What is School Readiness?

The EYFS defines school readiness as ‘the broad range of skills, knowledge and attitudes children need as foundations for good future progress.’ (Statutory Framework for the Early Years Foundation Stage, page 4).

School Readiness at Holy Cross Catholic Primary School

We believe that school readiness is about children becoming confident learners who don’t giving up when things get tricky, it’s about being happy to leave familiar grown-ups and come into school willingly and be excited about what the day might entail.

We believe it is about children being able to take care of their own needs at an appropriate level such as putting on a coat; washing their own hands and being able to go to the toilet by themselves.

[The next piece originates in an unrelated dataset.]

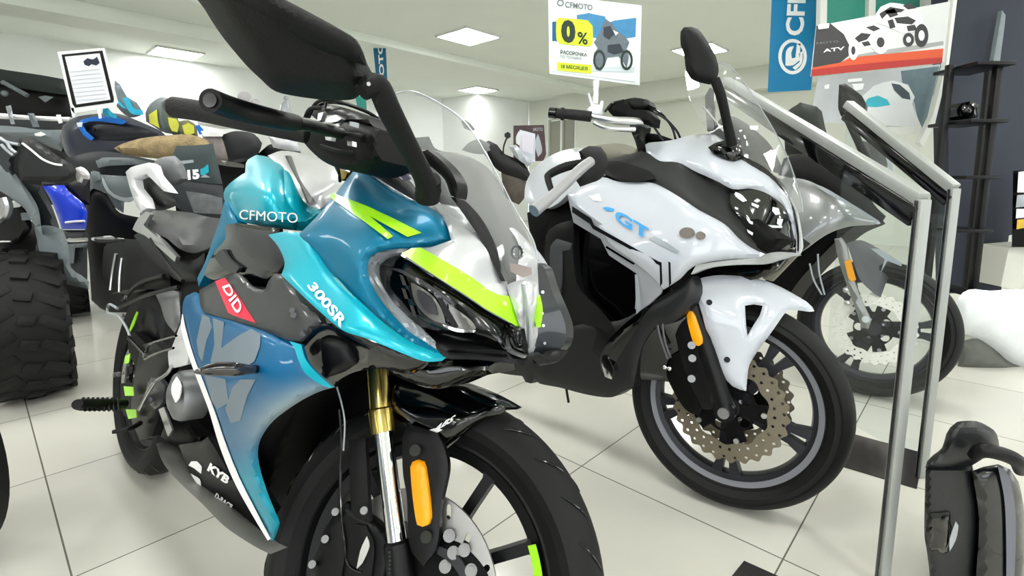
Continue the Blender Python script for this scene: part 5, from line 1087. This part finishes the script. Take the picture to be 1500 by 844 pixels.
ob('latch_mark', shell(HF, [(1400, 764), (1404, 770), (1400, 792), (1391, 808), (1391, 790)], .012, t=.003), LGRAY, hc)
# ================================================================ quad bikes on the left
def Q(Y, yaw=0):
    f = Frame((0, Y, 0), yaw); f.raydir = True; return f
def knob_tyre(C, ax, R, w, parent, rim_m=None, n=20, name='tyre'):
    ax = Vector(ax).normalized(); u = UP; v = ax.cross(u)
    h = w/2
    ty = ob(name, ring(C, ax, [(R*.52, -h*.8), (R*.75, -h), (R*.92, -h*.9), (R*.97, -h*.5), (R*.985, 0), (R*.97, h*.5), (R*.92, h*.9), (R*.75, h), (R*.52, h*.8)], 56), RUB, parent)
    L_ = []
    for k in range(n):
        a = 2*math.pi*k/n
        for s, off in ((-1, 0), (1, .5), (0, .25)):
            aa = a+off*2*math.pi/n; rad = u*math.cos(aa)+v*math.sin(aa); tan = ax.cross(rad)
            d1_ = (ax*.8+tan*(.5*s if s else .25)).normalized(); d2_ = rad.cross(d1_).normalized()
            L_.append(box(C+rad*(R*.975-(.012 if s else 0))+ax*(s*h*.58), d1_, d2_, rad, h*(.72 if s else .4), R*.13, R*.09, R*.012))
            if s: L_.append(box(C+rad*R*.88+ax*(s*h*.93), rad, tan, ax, R*.2, R*.1, .02, .003))
    o = ob('tread_lugs', join(*L_), RUB, ty, kind='stuff')
    ob('wheel_rim', ring(C, ax, [(R*.15, -h*.5), (R*.3, -h*.3), (R*.5, -h*.72), (R*.53, -h*.72), (R*.53, h*.72), (R*.5, h*.72), (R*.3, h*.3), (R*.15, h*.5)], 40), rim_m or BLKD, parent)
QG = mat('quad_charcoal_plastic', S(62, 66, 70), .45, noise=.1, nscale=8); QL = mat('quad_gray_plastic', S(112, 120, 124), .4, noise=.1, nscale=8)
QB = mat('quad_blue_plastic', S(22, 62, 214), .3, coat=.6, noise=.3, nscale=10); QDK = mat('quad_black', S(15, 15, 19), .5); QS = mat('quad_seat', S(44, 46, 50), .5, noise=.25, nscale=15)
CY_ = mat('cyan_gear', S(40, 178, 214), .5, noise=.3, nscale=30); QBL = mat('quad_trim_blue', S(28, 116, 214), .35)
def qpart(root, fr, name, poly, o, m, t=.1, edge=.02, ew=10, **kw): return ob(name, shell(fr, poly, o, t=t, edge=edge, ew=ew, **kw), m, root)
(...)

Being school ready is also about children:

  • Developing their language skills so that they can make their thoughts and feelings known to others.
  • Being able to share.
  • Asking questions to find out how and why things happen.
  • Being curious about the world around them.
  • Having a sound general knowledge about their world.
  • Being able to recognise and name objects, colours, shapes and actions such as running and jumping.
  • Saying their number names in order.
  • Counting objects carefully.
  • Make sure that everything is named clearly.
  • Using pencils to to draw recognisable pictures.
  • Use scissors safely.

How you can help your child to be school ready?

There are lots of ways that you can help your child to be school ready too, here are a few ideas:

  • Having fun with your child: playing, talking and sharing together regularly and frequently.
  • Doing familiar and different things together and showing your interest iin discovering new things.
  • Asking questions to find out how and why things happen.
  • Singing songs, nursery and finger rhymes and making time for talk.
  • Supporting your child’s self-help skills so that they learn to do things for themselves.
  • Recognising and talking through your child’s feelings and different emotions.
  • Providing opportunities for your child to meet and relate to others including adults beyond close family and friends so that they positively experience socialising, sharing toys and turn taking.
  • Establishing a good sleep routine.
  • Reading with and to your child, everyday if you can.
  • Involving your child in getting to know their school before starting.
  • Ensuring your child is as active and healthy as they can be.
  • Teaching your child how to use a knife and fork or open packets and bags ready for school lunches.